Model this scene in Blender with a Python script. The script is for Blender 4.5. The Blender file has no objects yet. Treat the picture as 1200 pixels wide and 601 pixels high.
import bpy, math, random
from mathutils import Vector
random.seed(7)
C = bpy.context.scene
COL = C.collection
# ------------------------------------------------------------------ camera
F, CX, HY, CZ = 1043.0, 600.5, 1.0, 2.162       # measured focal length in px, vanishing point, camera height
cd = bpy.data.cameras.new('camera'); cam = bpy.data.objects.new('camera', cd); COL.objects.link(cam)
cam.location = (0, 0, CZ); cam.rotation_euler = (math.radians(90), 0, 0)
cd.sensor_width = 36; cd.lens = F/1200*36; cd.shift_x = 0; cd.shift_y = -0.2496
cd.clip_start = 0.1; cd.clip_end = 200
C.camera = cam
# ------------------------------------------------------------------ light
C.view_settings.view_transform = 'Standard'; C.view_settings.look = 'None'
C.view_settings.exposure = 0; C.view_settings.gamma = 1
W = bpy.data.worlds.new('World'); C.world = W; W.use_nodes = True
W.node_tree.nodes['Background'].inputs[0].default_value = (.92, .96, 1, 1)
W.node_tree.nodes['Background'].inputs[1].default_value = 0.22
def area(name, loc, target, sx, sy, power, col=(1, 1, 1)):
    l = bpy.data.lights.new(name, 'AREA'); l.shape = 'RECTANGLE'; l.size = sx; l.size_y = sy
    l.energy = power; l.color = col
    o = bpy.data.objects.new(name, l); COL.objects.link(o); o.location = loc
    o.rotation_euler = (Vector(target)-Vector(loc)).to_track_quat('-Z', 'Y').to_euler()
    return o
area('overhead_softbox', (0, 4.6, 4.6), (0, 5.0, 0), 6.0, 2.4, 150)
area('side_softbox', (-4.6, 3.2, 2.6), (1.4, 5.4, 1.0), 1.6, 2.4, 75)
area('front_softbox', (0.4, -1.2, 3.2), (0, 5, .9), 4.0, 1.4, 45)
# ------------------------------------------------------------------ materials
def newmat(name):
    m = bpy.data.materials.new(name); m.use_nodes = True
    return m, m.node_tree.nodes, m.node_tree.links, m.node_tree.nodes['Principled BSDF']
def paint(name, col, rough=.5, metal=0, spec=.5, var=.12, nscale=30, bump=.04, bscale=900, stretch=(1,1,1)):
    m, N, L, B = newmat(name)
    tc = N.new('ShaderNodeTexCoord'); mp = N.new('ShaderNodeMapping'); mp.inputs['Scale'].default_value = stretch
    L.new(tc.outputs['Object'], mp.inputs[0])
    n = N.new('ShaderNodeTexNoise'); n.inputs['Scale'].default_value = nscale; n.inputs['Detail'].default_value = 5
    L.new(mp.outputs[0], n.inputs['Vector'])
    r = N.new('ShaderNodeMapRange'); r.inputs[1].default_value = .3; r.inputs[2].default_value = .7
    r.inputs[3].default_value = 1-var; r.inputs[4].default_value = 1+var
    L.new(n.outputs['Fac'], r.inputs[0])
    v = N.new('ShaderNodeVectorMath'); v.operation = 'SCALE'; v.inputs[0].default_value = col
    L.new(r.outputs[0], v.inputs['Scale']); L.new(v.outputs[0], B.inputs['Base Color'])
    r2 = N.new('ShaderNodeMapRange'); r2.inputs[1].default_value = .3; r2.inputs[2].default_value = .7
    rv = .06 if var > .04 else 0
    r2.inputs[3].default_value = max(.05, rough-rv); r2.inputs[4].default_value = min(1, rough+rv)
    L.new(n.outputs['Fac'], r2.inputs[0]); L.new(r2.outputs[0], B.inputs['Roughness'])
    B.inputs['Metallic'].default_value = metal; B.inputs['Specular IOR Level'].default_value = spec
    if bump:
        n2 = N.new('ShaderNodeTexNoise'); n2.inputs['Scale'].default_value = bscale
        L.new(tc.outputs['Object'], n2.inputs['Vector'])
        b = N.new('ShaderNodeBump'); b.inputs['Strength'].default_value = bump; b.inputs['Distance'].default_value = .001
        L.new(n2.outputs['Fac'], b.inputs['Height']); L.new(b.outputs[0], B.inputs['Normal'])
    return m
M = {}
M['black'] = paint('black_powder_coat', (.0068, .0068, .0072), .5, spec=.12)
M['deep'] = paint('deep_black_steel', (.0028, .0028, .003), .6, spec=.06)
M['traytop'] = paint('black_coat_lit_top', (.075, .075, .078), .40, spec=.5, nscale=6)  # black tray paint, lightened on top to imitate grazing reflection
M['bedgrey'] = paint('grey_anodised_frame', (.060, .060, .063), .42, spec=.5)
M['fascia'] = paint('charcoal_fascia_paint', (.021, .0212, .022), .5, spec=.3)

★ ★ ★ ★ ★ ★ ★

▶ [Problem requirements]: Please reproduce the entire listing, exactly as shown.

▶ [Task solution]:
Model this scene in Blender with a Python script. The script is for Blender 4.5. The Blender file has no objects yet. Treat the picture as 1200 pixels wide and 601 pixels high.
import bpy, math, random
from mathutils import Vector
random.seed(7)
C = bpy.context.scene
COL = C.collection
# ------------------------------------------------------------------ camera
F, CX, HY, CZ = 1043.0, 600.5, 1.0, 2.162       # measured focal length in px, vanishing point, camera height
cd = bpy.data.cameras.new('camera'); cam = bpy.data.objects.new('camera', cd); COL.objects.link(cam)
cam.location = (0, 0, CZ); cam.rotation_euler = (math.radians(90), 0, 0)
cd.sensor_width = 36; cd.lens = F/1200*36; cd.shift_x = 0; cd.shift_y = -0.2496
cd.clip_start = 0.1; cd.clip_end = 200
C.camera = cam
# ------------------------------------------------------------------ light
C.view_settings.view_transform = 'Standard'; C.view_settings.look = 'None'
C.view_settings.exposure = 0; C.view_settings.gamma = 1
W = bpy.data.worlds.new('World'); C.world = W; W.use_nodes = True
W.node_tree.nodes['Background'].inputs[0].default_value = (.92, .96, 1, 1)
W.node_tree.nodes['Background'].inputs[1].default_value = 0.22
def area(name, loc, target, sx, sy, power, col=(1, 1, 1)):
    l = bpy.data.lights.new(name, 'AREA'); l.shape = 'RECTANGLE'; l.size = sx; l.size_y = sy
    l.energy = power; l.color = col
    o = bpy.data.objects.new(name, l); COL.objects.link(o); o.location = loc
    o.rotation_euler = (Vector(target)-Vector(loc)).to_track_quat('-Z', 'Y').to_euler()
    return o
area('overhead_softbox', (0, 4.6, 4.6), (0, 5.0, 0), 6.0, 2.4, 150)
area('side_softbox', (-4.6, 3.2, 2.6), (1.4, 5.4, 1.0), 1.6, 2.4, 75)
area('front_softbox', (0.4, -1.2, 3.2), (0, 5, .9), 4.0, 1.4, 45)
# ------------------------------------------------------------------ materials
def newmat(name):
    m = bpy.data.materials.new(name); m.use_nodes = True
    return m, m.node_tree.nodes, m.node_tree.links, m.node_tree.nodes['Principled BSDF']
def paint(name, col, rough=.5, metal=0, spec=.5, var=.12, nscale=30, bump=.04, bscale=900, stretch=(1,1,1)):
    m, N, L, B = newmat(name)
    tc = N.new('ShaderNodeTexCoord'); mp = N.new('ShaderNodeMapping'); mp.inputs['Scale'].default_value = stretch
    L.new(tc.outputs['Object'], mp.inputs[0])
    n = N.new('ShaderNodeTexNoise'); n.inputs['Scale'].default_value = nscale; n.inputs['Detail'].default_value = 5
    L.new(mp.outputs[0], n.inputs['Vector'])
    r = N.new('ShaderNodeMapRange'); r.inputs[1].default_value = .3; r.inputs[2].default_value = .7
    r.inputs[3].default_value = 1-var; r.inputs[4].default_value = 1+var
    L.new(n.outputs['Fac'], r.inputs[0])
    v = N.new('ShaderNodeVectorMath'); v.operation = 'SCALE'; v.inputs[0].default_value = col
    L.new(r.outputs[0], v.inputs['Scale']); L.new(v.outputs[0], B.inputs['Base Color'])
    r2 = N.new('ShaderNodeMapRange'); r2.inputs[1].default_value = .3; r2.inputs[2].default_value = .7
    rv = .06 if var > .04 else 0
    r2.inputs[3].default_value = max(.05, rough-rv); r2.inputs[4].default_value = min(1, rough+rv)
    L.new(n.outputs['Fac'], r2.inputs[0]); L.new(r2.outputs[0], B.inputs['Roughness'])
    B.inputs['Metallic'].default_value = metal; B.inputs['Specular IOR Level'].default_value = spec
    if bump:
        n2 = N.new('ShaderNodeTexNoise'); n2.inputs['Scale'].default_value = bscale
        L.new(tc.outputs['Object'], n2.inputs['Vector'])
        b = N.new('ShaderNodeBump'); b.inputs['Strength'].default_value = bump; b.inputs['Distance'].default_value = .001
        L.new(n2.outputs['Fac'], b.inputs['Height']); L.new(b.outputs[0], B.inputs['Normal'])
    return m
M = {}
M['black'] = paint('black_powder_coat', (.0068, .0068, .0072), .5, spec=.12)
M['deep'] = paint('deep_black_steel', (.0028, .0028, .003), .6, spec=.06)
M['traytop'] = paint('black_coat_lit_top', (.075, .075, .078), .40, spec=.5, nscale=6)  # black tray paint, lightened on top to imitate grazing reflection
M['bedgrey'] = paint('grey_anodised_frame', (.060, .060, .063), .42, spec=.5)
M['fascia'] = paint('charcoal_fascia_paint', (.021, .0212, .022), .5, spec=.3)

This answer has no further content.